En términos macroeconómicos, el auge del ahorro individual y digital plantea una paradoja. Por un lado, fomenta la eficiencia y democratiza el acceso a la inversión. Por otro, introduce elementos de volatilidad y desintermediación que pueden afectar a la estabilidad del sistema. Los flujos financieros tienden a dispersarse entre plataformas globales, reduciendo la capacidad de los intermediarios locales para canalizar el ahorro hacia la economía productiva. Este fenómeno obliga a repensar el papel del sistema financiero como vertebrador del crecimiento, así como las estrategias regulatorias destinadas a preservar la estabilidad sin limitar la innovación.
A medio plazo, el avance de los modelos de gestión autónoma afectarán también a la estructura del mercado laboral financiero. La automatización parcial de tareas de análisis, gestión de riesgo o recomendación reducirá la necesidad de intervención humana en las operaciones rutinarias, pero aumentará la demanda de perfiles híbridos, capaces de interpretar la tecnología y de traducir sus resultados en estrategias comprensibles. El gestor del futuro no será un intermediario, sino un intérprete.

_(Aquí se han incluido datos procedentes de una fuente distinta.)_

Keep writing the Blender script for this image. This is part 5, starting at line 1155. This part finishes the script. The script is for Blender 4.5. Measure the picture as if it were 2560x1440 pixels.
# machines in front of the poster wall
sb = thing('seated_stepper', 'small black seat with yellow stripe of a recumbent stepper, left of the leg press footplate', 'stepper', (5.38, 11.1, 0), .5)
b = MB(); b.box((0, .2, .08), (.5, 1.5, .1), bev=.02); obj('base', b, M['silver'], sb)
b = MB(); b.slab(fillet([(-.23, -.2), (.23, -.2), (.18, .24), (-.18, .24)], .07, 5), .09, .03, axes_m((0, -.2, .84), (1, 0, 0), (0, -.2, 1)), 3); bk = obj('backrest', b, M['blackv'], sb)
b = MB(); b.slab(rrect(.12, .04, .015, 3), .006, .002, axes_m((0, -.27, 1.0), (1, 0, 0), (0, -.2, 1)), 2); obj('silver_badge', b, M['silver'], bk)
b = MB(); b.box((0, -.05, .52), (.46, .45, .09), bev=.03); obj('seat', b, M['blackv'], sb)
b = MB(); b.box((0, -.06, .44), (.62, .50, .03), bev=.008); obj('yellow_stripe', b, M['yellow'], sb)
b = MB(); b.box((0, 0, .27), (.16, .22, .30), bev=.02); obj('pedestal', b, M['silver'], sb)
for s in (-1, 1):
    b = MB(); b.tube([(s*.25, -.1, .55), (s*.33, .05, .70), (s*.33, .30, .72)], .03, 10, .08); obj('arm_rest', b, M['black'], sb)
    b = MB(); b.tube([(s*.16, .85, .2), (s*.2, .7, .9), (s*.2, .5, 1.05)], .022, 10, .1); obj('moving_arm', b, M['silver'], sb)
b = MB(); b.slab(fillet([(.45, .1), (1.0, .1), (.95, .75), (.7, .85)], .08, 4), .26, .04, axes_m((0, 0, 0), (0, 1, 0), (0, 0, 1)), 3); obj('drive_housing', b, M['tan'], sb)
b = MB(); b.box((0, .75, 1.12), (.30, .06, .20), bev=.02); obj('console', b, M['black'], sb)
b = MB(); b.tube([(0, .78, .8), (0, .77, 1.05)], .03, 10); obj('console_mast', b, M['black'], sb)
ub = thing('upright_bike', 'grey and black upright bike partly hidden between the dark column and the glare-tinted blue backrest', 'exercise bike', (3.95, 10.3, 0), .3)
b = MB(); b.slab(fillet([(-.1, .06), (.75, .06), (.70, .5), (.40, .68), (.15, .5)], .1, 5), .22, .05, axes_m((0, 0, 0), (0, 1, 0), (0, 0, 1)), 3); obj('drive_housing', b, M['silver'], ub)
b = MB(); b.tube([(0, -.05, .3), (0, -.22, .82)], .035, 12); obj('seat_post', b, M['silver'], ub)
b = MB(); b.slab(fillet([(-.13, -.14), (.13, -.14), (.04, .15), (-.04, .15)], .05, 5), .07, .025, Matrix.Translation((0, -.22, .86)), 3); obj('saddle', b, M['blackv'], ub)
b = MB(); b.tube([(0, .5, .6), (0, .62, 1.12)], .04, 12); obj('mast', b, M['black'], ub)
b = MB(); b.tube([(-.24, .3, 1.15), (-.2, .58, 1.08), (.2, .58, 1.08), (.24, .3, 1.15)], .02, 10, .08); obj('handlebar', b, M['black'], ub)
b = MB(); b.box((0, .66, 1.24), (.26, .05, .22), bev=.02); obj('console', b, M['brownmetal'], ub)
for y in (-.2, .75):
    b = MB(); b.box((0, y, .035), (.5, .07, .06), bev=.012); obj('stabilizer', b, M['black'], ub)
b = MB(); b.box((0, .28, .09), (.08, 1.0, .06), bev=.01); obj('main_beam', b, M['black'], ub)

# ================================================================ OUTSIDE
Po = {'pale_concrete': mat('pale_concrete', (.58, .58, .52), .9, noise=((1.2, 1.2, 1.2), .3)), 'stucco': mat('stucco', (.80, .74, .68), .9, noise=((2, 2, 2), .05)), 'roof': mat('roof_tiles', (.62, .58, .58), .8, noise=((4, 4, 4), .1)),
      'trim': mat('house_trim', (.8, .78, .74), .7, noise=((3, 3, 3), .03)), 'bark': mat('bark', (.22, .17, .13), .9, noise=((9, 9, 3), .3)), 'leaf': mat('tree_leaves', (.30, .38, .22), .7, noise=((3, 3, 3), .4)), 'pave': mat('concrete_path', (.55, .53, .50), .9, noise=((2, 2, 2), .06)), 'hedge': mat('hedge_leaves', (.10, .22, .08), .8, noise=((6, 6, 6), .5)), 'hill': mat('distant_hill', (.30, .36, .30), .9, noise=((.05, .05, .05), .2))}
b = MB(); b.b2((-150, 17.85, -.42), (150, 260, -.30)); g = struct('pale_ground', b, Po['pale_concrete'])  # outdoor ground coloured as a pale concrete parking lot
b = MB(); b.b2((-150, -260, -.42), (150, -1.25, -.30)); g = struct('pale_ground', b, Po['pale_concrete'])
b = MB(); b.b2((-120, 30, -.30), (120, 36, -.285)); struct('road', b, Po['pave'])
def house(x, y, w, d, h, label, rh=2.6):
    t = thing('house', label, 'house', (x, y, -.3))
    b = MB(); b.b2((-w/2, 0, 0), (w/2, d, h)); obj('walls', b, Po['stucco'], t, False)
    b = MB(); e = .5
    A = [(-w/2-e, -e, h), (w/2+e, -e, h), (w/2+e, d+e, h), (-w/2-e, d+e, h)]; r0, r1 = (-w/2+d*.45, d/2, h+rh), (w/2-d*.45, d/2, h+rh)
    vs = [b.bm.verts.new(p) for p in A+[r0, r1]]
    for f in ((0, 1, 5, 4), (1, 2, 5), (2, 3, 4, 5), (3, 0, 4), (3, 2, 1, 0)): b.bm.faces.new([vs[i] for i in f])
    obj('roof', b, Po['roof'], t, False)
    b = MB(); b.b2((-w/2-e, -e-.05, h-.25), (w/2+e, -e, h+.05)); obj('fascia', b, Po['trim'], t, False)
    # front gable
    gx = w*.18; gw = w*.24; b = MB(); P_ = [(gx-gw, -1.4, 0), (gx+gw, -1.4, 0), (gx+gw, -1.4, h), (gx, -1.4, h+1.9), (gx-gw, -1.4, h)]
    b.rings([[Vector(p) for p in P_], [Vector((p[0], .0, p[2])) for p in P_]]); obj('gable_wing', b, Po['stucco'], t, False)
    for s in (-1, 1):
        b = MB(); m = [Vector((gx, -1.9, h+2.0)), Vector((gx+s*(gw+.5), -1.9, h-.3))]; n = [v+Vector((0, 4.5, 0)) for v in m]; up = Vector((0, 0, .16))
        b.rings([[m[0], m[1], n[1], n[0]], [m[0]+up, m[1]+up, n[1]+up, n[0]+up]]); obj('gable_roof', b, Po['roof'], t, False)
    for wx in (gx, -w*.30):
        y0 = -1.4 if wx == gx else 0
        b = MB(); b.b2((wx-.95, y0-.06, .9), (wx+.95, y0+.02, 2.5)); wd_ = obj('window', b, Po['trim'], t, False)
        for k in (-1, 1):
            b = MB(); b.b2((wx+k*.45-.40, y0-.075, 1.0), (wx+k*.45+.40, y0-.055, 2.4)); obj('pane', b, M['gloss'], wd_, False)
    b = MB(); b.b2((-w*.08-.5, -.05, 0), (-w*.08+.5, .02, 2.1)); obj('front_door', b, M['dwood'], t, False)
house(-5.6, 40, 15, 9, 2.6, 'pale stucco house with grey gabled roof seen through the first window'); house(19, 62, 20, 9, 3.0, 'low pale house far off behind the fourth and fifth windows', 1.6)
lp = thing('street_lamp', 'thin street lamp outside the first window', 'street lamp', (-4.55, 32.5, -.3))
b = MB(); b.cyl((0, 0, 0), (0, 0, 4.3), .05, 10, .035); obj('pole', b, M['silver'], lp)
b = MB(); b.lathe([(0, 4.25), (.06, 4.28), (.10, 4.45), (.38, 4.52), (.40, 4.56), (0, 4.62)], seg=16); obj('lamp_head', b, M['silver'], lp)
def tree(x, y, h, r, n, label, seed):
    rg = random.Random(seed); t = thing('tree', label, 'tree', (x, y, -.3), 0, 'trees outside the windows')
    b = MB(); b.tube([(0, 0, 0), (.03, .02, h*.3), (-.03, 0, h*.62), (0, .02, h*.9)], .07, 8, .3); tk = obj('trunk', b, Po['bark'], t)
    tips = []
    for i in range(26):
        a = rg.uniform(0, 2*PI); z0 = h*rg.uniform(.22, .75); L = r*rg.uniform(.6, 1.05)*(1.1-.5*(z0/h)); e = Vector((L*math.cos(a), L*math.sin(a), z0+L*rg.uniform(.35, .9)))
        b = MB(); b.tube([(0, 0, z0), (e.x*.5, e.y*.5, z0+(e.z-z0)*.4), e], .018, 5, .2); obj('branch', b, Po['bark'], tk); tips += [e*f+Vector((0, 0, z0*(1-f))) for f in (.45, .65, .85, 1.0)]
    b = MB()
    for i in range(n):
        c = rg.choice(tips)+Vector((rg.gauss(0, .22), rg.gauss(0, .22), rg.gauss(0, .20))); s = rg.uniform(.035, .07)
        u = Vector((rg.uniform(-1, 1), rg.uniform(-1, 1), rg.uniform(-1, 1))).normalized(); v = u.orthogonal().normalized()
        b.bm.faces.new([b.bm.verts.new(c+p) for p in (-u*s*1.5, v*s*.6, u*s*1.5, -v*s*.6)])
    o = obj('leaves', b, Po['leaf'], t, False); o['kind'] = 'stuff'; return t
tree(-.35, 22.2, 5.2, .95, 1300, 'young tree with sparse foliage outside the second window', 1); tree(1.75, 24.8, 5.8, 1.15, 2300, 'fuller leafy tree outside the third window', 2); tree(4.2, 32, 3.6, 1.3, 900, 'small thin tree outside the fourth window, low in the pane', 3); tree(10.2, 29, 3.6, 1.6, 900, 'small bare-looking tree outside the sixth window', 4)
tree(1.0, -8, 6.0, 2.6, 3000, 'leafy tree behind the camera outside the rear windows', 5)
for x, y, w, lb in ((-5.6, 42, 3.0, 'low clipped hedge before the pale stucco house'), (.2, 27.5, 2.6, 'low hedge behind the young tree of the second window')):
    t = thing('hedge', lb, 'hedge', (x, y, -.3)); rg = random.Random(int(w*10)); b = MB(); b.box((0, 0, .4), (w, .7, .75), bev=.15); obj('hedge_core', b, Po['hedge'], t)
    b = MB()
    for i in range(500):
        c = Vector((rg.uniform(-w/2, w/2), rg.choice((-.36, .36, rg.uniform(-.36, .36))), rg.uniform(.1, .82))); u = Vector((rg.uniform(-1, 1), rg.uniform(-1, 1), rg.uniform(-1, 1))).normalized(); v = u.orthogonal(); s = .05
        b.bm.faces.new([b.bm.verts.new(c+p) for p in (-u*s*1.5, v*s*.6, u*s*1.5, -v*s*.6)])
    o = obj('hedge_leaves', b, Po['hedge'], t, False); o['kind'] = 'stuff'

La evolución hacia un sistema financiero más digital y descentralizado también plantea implicaciones culturales. Ahorrar, invertir y consumir dejarán de ser actos separados. En un entorno donde cada transacción genera datos y cada dato retroalimenta un algoritmo, la economía personal se convertirá en un proceso continuo de optimización. El dinero se gestionará en tiempo real, ajustándose de manera dinámica a los cambios en los ingresos, los precios y las preferencias. Esta hiperconectividad, sin embargo, requerirá un marco ético y regulatorio sólido porque la eficiencia técnica no puede sustituir la responsabilidad social.
Creo que España, con una red bancaria consolidada y un sistema de supervisión robusto, está en condiciones de liderar esta transición si logra equilibrar innovación y estabilidad. La clave será integrar la inteligencia artificial en el núcleo de la oferta financiera sin perder el principio de confianza que históricamente ha sostenido la relación entre los consumidores y sus entidades. Así, la IA no debe entenderse como un sustituto, sino como una extensión de la capacidad humana para gestionar la complejidad de los mercados financieros.
El comportamiento financiero de los hogares españoles en los próximos años dependerá en gran medida de su adaptación a este nuevo ecosistema. Esta nueva «sociedad individual» seguirá avanzando, es imparable; el número de hogares unipersonales continuará creciendo y en este contexto, creo que donde hay que invertir es en educación financiera y la alfabetización digital que serán los pilares para la incorporación de las tecnologías.
No se olviden de que la generación que ha crecido «conectada» no busca tutelas, pero sí orientación. El desafío de las instituciones será acompañarlas sin sustituirlas. Todo un reto.